Der an den „Vertreter“ von dem Darlehensnehmer später (3.12.2007) übergebene Wechsel wurde nicht an das WMW weiter gereicht. Gegen den Verlust des Eigentums ging nun die Klägerin vor.


Das OAG deutete die Übertragung der Befugnisse in einem solchen (faktisch dem eigenen Befugnisumfang des Generaldirektors gleichenden) Umfang und ohne eine ausreichende Begründung als eine „nicht vernünftige“ Handlung des Generaldirektors und Verletzung der Rechte von Aktionären, welche bei der Erteilung einer solch umfangreichen Vollmacht zu beteiligen gewesen wären. Zusätzlich wies das OAG die erste und zweite Instanz darauf hin, dass der Erfolg einer Schadensersatzklage gegen den Manager nicht allein aus dem Grunde scheitern kann, dass für die Klägerin eine anderweitige Möglichkeit für den Erhalt des Ersatzes bestand.

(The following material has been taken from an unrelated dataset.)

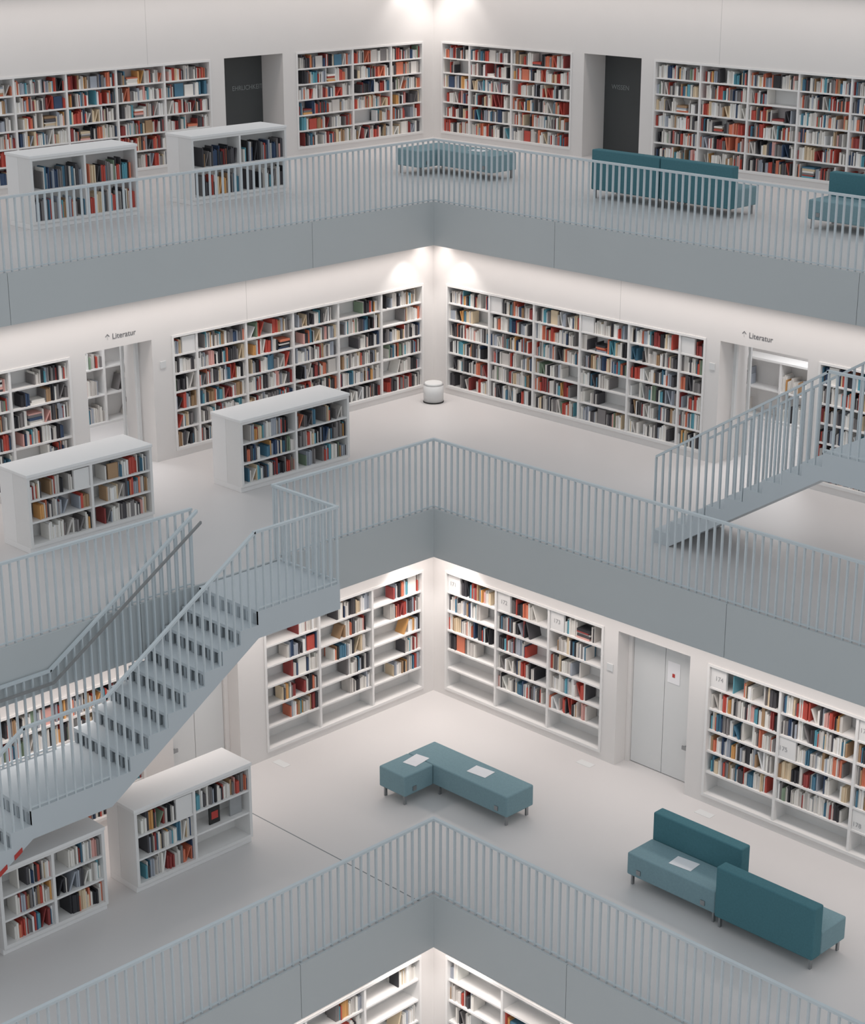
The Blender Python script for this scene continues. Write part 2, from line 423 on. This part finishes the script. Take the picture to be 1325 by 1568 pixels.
# ---------------------------------------------------------------- benches & sofas
def leg(mb,a,b,z,h): mb.box(a-.012,a+.012,b-.02,b+.02,z,z+h)
def lbench(a,b,z,la,lb,w,m):
    e=empty('l_shaped_bench',(a+.5,-(b+.5),z))
    s=MB();s.box(a,a+la,b,b+w,z+.14,z+.43);s2=MB();s2.box(a,a+w-.02,b+w+.004,b+lb,z+.14,z+.43)
    s.obj('seat_long',m,e,bevel=.02,seg=3);s2.obj('seat_short',m,e,bevel=.02,seg=3)
    l=MB()
    for (x,y) in [(a+.06,b+.06),(a+la-.06,b+.06),(a+la-.06,b+w-.06),(a+.06,b+lb-.06),(a+w-.08,b+lb-.06),(a+w+.04,b+w-.06)]:
        leg(l,x,y,z,.145)
    l.obj('legs',M_METAL,e)
    l=MB()
    l.box(a+la-.21,a+la-.15,b+w-.001,b+w+.012,z+.19,z+.25)
    l.box(a+w-.021,a+w-.008,b+lb-.2,b+lb-.14,z+.19,z+.25);l.obj('socket',M_METAL,e)
lbench(12.44,12.42,0,1.78,1.02,.50,M_TEALL)
lbench(4.75,4.62,Z[2],1.88,1.05,.62,M_TEALL)
def sofa(a0,a1,b0,b1,z,back,m1,m2):
    e=empty('sofa',((a0+a1)/2,-(b0+b1)/2,z))
    s=MB();t=.17
    if back=='near':
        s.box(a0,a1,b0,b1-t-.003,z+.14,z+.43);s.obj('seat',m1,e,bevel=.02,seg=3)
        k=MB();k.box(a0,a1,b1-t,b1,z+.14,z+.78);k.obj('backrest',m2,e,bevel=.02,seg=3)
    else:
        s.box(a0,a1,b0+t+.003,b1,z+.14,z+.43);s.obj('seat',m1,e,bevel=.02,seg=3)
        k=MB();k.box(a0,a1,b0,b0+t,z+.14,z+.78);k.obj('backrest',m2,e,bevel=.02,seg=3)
    l=MB()
    for x in(a0+.05,a1-.05):
        for y in(b0+.06,b1-.06): leg(l,x,y,z,.145)
    l.obj('legs',M_METAL,e)
    l=MB()
    if back=='far':
        for x in (a0+.15,a1-.2): l.box(x,x+.06,b1-.001,b1+.012,z+.19,z+.25)
        l.obj('socket',M_METAL,e)
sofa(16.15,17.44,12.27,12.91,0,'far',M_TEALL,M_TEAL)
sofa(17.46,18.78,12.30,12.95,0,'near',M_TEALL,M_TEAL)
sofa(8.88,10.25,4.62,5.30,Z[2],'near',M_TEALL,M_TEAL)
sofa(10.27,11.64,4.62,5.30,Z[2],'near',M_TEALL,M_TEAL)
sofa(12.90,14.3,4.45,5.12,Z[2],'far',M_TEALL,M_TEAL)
def sheet(a,b,z,w,l,ang):
    mb=MB();ca,sa=math.cos(ang),math.sin(ang)
    pts=[]
    for x in(-w/2,w/2):
        for y in(-l/2,l/2):
            for zz in(0,.003): pts.append((a+x*ca-y*sa,-b+x*sa+y*ca,z+zz))
    mb.hexa(pts);mb.obj('paper_sheet',M_PAPER)
sheet(12.68,13.0,.432,.21,.3,.15);sheet(13.5,12.64,.432,.3,.21,.1);sheet(16.8,12.66,.432,.3,.21,.1)
sheet(6.0,4.9,Z[2]+.432,.3,.21,.1)

# ---------------------------------------------------------------- bin
def cyl(name,a,b,z0,z1,r0,r1,m,parent):
    me=bpy.data.meshes.new(name);bm=bmesh.new()
    bmesh.ops.create_cone(bm,cap_ends=True,segments=48,radius1=r0,radius2=r1,depth=z1-z0)
    for f in bm.faces:f.smooth=len(f.verts)==4
    bm.to_mesh(me);bm.free();me.materials.append(m)
    o=bpy.data.objects.new(name,me);o.location=(a,-b,(z0+z1)/2);COL.objects.link(o)
    o.parent=parent;bpy.context.view_layer.update();o.matrix_parent_inverse=parent.matrix_world.inverted()
    return o
e=empty('waste_bin',(7.45,-7.45,Z[1]))
cyl('base',7.45,7.45,Z[1],Z[1]+.02,.17,.17,M_BLACK,e);cyl('body',7.45,7.45,Z[1]+.02,Z[1]+.29,.165,.165,M_DOOR,e);cyl('lid',7.45,7.45,Z[1]+.29,Z[1]+.33,.165,.14,M_DOOR,e)

mb=MB();mb.box(11.0,14.68,14.92,14.935,0.0,.0015);mb.obj('trim_floor_joint',M_GROOVE)
for (a,b) in [(10.85,13.75),(13.75,10.85),(15.75,10.85)]:
    mb=MB();mb.box(a-.12,a+.12,b-.06,b+.06,0,.004);mb.obj('floor_hatch',M_DOOR)

# ---------------------------------------------------------------- lights
def area(name,a,b,z,sx,sy,en,col):
    L=bpy.data.lights.new(name,'AREA');L.shape='RECTANGLE';L.size=sx;L.size_y=sy;L.energy=en;L.color=col;L.spread=math.radians(125)
    o=bpy.data.objects.new(name,L);o.location=(a,-b,z);COL.objects.link(o);return o
WARM=(1,.91,.86)
for n in(-1,0,1,2):
    c=CW[n];e=CE[n+1];w=e-c;zc=CEIL[n]-.01;Ln=16
    pw={-1:60,0:76,1:58,2:60}[n]
    q=c+w*.62
    area('gallery_downlight',q,c+Ln/2,zc,w*.5,Ln,pw,WARM);area('gallery_downlight',c+Ln/2,q,zc,Ln,w*.5,pw,WARM)
    for sgn in(0,1):
        L=bpy.data.lights.new('corner_spotlight','SPOT');L.energy={-1:18,0:22,1:20,2:38}[n];L.spot_size=math.radians(95);L.spot_blend=.6;L.color=(1,.96,.92);L.shadow_soft_size=.04
        o=bpy.data.objects.new('corner_spotlight',L)
        s=c+.72;d=c+min(.28,w*.6)
        o.location=(d,-s,zc-.03) if sgn==0 else (s,-d,zc-.03)
        COL.objects.link(o)
w=bpy.data.worlds.new('hall_light');bpy.context.scene.world=w;w.use_nodes=True
bg=w.node_tree.nodes['Background'];bg.inputs[0].default_value=(.91,.96,1,1);bg.inputs[1].default_value=.64

# ---------------------------------------------------------------- camera
cam=bpy.data.cameras.new('camera');co=bpy.data.objects.new('camera',cam);COL.objects.link(co)
cam.sensor_fit='HORIZONTAL';cam.sensor_width=36;cam.lens=FP/1325*36;cam.shift_x=-1.5/1325
co.location=(CA,-CA,CZ)
d=Vector((-math.cos(TH)/S2,math.cos(TH)/S2,-math.sin(TH)))
co.rotation_euler=d.to_track_quat('-Z','Y').to_euler()
bpy.context.scene.camera=co
bpy.context.scene.view_settings.view_transform='Standard'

Unternehmerischer Handlungsspielraum


Die Gerichte haben bei der Auslegung der Managerhandlung das unternehmerische Risiko zu beachten, sodass die negativen Folgen, die in der Zeit aufgetreten sind, zu welcher der Manager seine amtliche Stellung innehatte, als solche nicht sein pflichtwidriges Handeln beweisen.


Ob die Handlung noch „innerhalb des Rahmens des unternehmerischen Risikos“ liegt, wird vom Gericht aufgrund der Umstände im Einzelfall beurteilt, wobei die unternehmerische Entscheidung des Managers frei von Sonderinteressen (eigene Interessen, Interessen der verbundenen Unternehmen oder Verwandten) und sachfremden Einflüssen sein muss, dem Wohle der Gesellschaft dienen und auf angemessener Information basieren.


Es ist also dringend zu empfehlen, im Vorfeld der unternehmerischen Entscheidungen die zwecks Informationsbeschaffung getroffenen Maßnahmen möglichst umfangreich zu dokumentieren. Vom Hintergrund der genannten Voraussetzungen für ein gewissenhaftes und vernünftiges Handeln gleichen die Ausführungen des OAG zum unternehmerischen Risiko der deutschen Regelung des AktG: der unternehmerische Freiraum wird im § 93 Abs. 1 Satz 2 AktG anerkannt, wonach eine Pflichtverletzung zu verneinen ist, wenn das Vorstandsmitglied bei einer unternehmerischen Entscheidung vernünftigerweise annehmen durfte, auf der Grundlage angemessener Information zum Wohle der Gesellschaft zu handeln.